After the Supreme Court’s late-night intervention, NBC News reported that video showed buses had already been loaded with Venezuelan detainees on Friday and were en route to the airport in Abilene when they were turned around. It’s not clear whether Boasberg’s pointed questioning (even though he declined to rule against the Trump administration) or the pending appeal to the Supreme Court or some other reason is what diverted the buses.

The Supreme Court had largely itself to blame for the flurry of activity and the need to step in after midnight on a holiday weekend. Its earlier decision in the Alien Enemies Act case that Boasberg was presiding over was vague about both the form and timing of the notice to detainees that it required before they could be legally removed. Fair-minded observers expected the Trump administration to seize on those ambiguities and it did.
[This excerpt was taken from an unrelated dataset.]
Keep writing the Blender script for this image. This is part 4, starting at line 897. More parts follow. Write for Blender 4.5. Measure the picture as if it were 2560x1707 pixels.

The Trump administration gave notices in English only that did not explicitly tell detainees how to contest their removals or how much time they had to do so. The administration also seemed to be maneuvering around a district court order blocking AEA deportations in the Southern District of Texas by moving detainees to the Northern District of Texas, a move Boasberg derided as a sign of bad faith.

Expect further guidance from the Supreme Court this week.

Intel Community Undermines Trump’s AEA Premise

WaPo: “The National Intelligence Council, drawing on the acumen of the United States’ 18 intelligence agencies, determined in a secret assessment early this month that the Venezuelan government is not directing an invasion of the United Statesby the prison gang Tren de Aragua, a judgment that contradicts President Donald Trump’s public statements, according to people familiar with the matter.”

Appeals Court Pauses Boasberg’s Contempt Inquiry

A three-judge panel of the DC Circuit Court of Appeals that happens to be stacked with two Trump appointees issued an administrative stay of U.S. District Judge James Boasberg’s inquiry into whether the Trump administration was in criminal contempt of court for defying his order blocking Alien Enemies Act deportations on March 15. The appeals court gave the parties deadlines this week to file briefs in the case.

Pure Defiance

While discovery is scheduled to take place this week in the case of mistakenly deported and wrongfully imprisoned Kilmar Abrego Garcia, the White House tweeted its utter defiance of the courts:

No Insurrection Act Yet?

Defense Secretary Pete Hegseth and Homeland Security Secretary Kristi Noem will not recommend that President Trump invoke the Insurrection Act to control the southern border, CNN reports.

Hegseth Shared Yemen Info In Another Signal Group Chat

Secretary of Defense Pete Hegseth shared details of the planned attack in Yemen – including the flight schedules of the F/A-18 Hornets targeting the Houthis – in a Signal group chat that included his wife, brother, and personal attorney, the NYT first reported and that other outlets have since also confirmed.

Skeptical Judge Blocks CFPB Layoffs

In a bristling order, U.S. District Judge Amy Berman Jackson halted mass layoffs at the Consumer Financial Protection Bureau while she ascertains whether they violate her restraining order that blocked the dismantling of the agency.

Trump II Clown Show

  • IRS: The IRS has its third acting commissioner in a week after the Gary Shapley – who made his bones in MAGA world as a “whistleblower” about the Hunter Biden tax investigation –- was canned in a dustup between Elon Musk and Treasury Secretary Scott Bessent. The new acting commissioner is Michael Faulkender, who is the Senate-confirmed deputy Treasury secretary.
  • State Department: New reporting on Secretary of State Marco Rubio’s firing of Peter Marocco, the guy who dismantled USAID, reveals Marocco learned of his termination when he returned to Foggy Bottom from a meeting at the White House and was refused entry to the building because he was no longer an employee there.
  • FBI: The NYT takes a look at FBI Director Kash Patel’s jet-setting embrace of the limelight that his recent predecessors have mostly shunned.

DOGE Watch

  • Wired: DOGE Is Building a Master Database to Surveil and Track Immigrants
  • WaPo: DOGE begins to freeze health-care payments for extra review
  • Bloomberg: DOGE eyes D.C.’s National Gallery of Art 

Pope Francis Dead At 88

VATICAN CITY, VATICAN – MARCH 29: Pope Francis waves to the faithful as he leaves St. Peter’s Square at the the end of Palm Sunday Mass on March 29, 2015 in Vatican City, Vatican. On Palm Sunday Christians celebrate Jesus’ arrival into Jerusalem, where he was put to death. It marks the official beginning of Holy Week during which Christians observe the death of Christ before celebrations begin on Easter. (Photo by Franco Origlia/Getty Images)

Jorge Mario Bergoglio of Argentina, who served as Pope Francis from 2013-2025 and was the first pope from the Americas and the Southern Hemisphere, has died at 88, the day after celebrating Easter with the faithful in St. Peter’s Square.